The Tax Authority challenged the CAAD arbitral tribunal's jurisdiction, arguing that tacit refusal of ex officio revision requests falls outside the tribunal's material competence. The Authority contends that when tacit rejection occurs, the Tax Authority has not assessed the legality of the underlying assessments. Therefore, the immediate object of proceedings is the tacit rejection decision itself—an administrative act in tax matters that does not assess the legality of assessment acts. Under Article 97(1)(a) CPPT and Article 2 RJAT, such administrative acts cannot be challenged through judicial review proceedings and thus fall outside arbitral tribunal competence. The applicant countered that judicial review is the appropriate remedy for challenging tacit refusals by the director-general regarding ex officio revision of tax assessment acts.
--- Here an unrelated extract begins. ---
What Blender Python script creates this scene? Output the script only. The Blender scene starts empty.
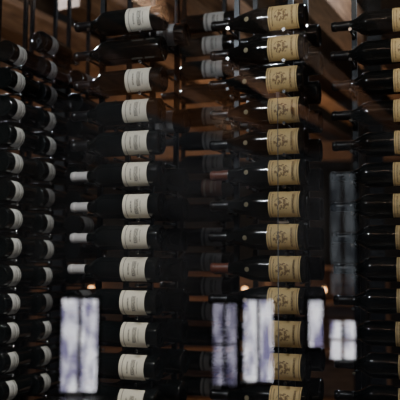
import bpy, math, random
from mathutils import Vector, Matrix
random.seed(4)
S=bpy.context.scene
# ---------------- materials ----------------
def mat(name,col,rough=.5,metal=0,coat=0,emis=None,es=0,spec=.5):
    m=bpy.data.materials.new(name); m.use_nodes=True
    b=m.node_tree.nodes['Principled BSDF']
    b.inputs['Base Color'].default_value=(*col,1); b.inputs['Roughness'].default_value=rough
    b.inputs['Metallic'].default_value=metal; b.inputs['Coat Weight'].default_value=coat
    b.inputs['Specular IOR Level'].default_value=spec
    if emis: 
        b.inputs['Emission Color'].default_value=(*emis,1); b.inputs['Emission Strength'].default_value=es
    return m
def noisy(m,c1,c2,scale=8,stretch=(1,1,1),target='Base Color'):
    nt=m.node_tree; N=nt.nodes; b=N['Principled BSDF']
    tc=N.new('ShaderNodeTexCoord'); mp=N.new('ShaderNodeMapping'); mp.inputs['Scale'].default_value=stretch
    no=N.new('ShaderNodeTexNoise'); no.inputs['Scale'].default_value=scale; no.inputs['Detail'].default_value=5
    r=N.new('ShaderNodeValToRGB'); r.color_ramp.elements[0].color=(*c1,1); r.color_ramp.elements[1].color=(*c2,1)
    r.color_ramp.elements[0].position=.35; r.color_ramp.elements[1].position=.65
    L=nt.links; L.new(tc.outputs['Object'],mp.inputs[0]); L.new(mp.outputs[0],no.inputs[0]); L.new(no.outputs[0],r.inputs[0]); L.new(r.outputs[0],b.inputs[target])
    return m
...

This jurisdictional question requires resolution before addressing substantive tax issues.
Can the individual VPT of separate matrix entries be aggregated to meet the minimum threshold for Stamp Tax incidence under Clause 28.1 TGIS?
According to the Tax Authority's position, individual VPT values of separate matrix entries can and must be aggregated to determine whether the minimum threshold for Stamp Tax incidence under Clause 28.1 TGIS is met in vertical property cases. The Authority argues that vertical property constitutes a single property unit despite having multiple independently usable divisions with separate registry entries. The relevant VPT for assessing the statutory minimum is the total property value, not each division's individual value. This aggregation approach ensures that the entire building's value is considered as one taxable unit. The applicant disputes this interpretation, arguing that separate registry entries with individual VPT values below the threshold should not trigger taxation, as each part should be evaluated independently like autonomous condominium units. The case fundamentally turns on whether vertical property should be treated as a unified whole or as separate taxable units.
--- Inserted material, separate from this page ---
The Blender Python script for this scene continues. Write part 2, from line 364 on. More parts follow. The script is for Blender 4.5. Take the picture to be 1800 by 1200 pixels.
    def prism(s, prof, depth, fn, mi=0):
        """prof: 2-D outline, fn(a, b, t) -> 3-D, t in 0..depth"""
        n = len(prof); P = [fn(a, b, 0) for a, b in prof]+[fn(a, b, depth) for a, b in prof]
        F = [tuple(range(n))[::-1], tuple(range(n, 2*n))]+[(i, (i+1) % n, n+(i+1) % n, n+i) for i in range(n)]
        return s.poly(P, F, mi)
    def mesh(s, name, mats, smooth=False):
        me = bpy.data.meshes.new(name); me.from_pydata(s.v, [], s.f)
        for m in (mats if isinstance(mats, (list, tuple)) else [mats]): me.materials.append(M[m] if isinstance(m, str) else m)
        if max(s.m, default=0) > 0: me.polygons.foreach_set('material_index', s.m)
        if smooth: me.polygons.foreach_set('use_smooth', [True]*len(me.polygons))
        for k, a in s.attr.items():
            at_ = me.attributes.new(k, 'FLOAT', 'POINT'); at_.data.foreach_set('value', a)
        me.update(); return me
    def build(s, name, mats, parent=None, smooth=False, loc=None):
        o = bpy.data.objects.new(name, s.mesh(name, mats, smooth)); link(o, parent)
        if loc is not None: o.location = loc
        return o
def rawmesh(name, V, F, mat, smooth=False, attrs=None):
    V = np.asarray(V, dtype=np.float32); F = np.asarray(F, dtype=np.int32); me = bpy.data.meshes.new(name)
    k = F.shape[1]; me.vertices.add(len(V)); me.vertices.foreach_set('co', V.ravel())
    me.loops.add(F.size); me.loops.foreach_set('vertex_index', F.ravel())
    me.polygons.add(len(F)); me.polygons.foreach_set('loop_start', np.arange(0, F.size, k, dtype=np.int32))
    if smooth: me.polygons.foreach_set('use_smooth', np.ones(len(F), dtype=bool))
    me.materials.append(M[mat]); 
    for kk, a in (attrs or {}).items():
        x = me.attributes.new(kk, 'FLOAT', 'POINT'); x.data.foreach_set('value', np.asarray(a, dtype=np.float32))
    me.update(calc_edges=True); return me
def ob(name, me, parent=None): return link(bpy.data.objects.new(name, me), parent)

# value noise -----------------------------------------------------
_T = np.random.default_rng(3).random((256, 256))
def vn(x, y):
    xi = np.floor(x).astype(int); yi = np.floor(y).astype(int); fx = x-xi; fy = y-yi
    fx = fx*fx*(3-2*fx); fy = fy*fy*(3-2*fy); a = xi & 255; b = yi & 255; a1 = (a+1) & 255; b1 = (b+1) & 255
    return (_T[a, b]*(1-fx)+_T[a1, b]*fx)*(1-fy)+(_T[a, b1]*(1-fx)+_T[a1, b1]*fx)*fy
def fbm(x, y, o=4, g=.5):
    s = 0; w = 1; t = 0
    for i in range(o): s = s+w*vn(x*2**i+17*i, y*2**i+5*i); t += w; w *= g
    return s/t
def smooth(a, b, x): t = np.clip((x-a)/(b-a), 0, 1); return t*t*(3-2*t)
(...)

Does taxing vertical property owners based on aggregated VPT values violate the constitutional principle of equality in Portuguese tax law?
The applicant argues that taxing vertical property owners based on aggregated VPT values while potentially treating condominium ownership differently violates the constitutional principle of equality. However, the Tax Authority contends that differential treatment is not necessarily unconstitutional or arbitrary. The Authority notes that the legislature may have intentionally favored the more legally evolved condominium ownership regime by subjecting it to different tax treatment. Furthermore, the Authority argues that treating vertical property as a single unit for aggregation purposes reflects legal reality—vertical property ownership necessarily vests in one owner (or co-owners), whereas condominium units can have different owners. The Authority also suggests that interpreting the law to treat individual divisions separately would itself violate the principle of tax legality under Article 103(2) of the Portuguese Constitution by distinguishing where the legislature did not distinguish. This raises complex constitutional questions about permissible legislative distinctions in tax law.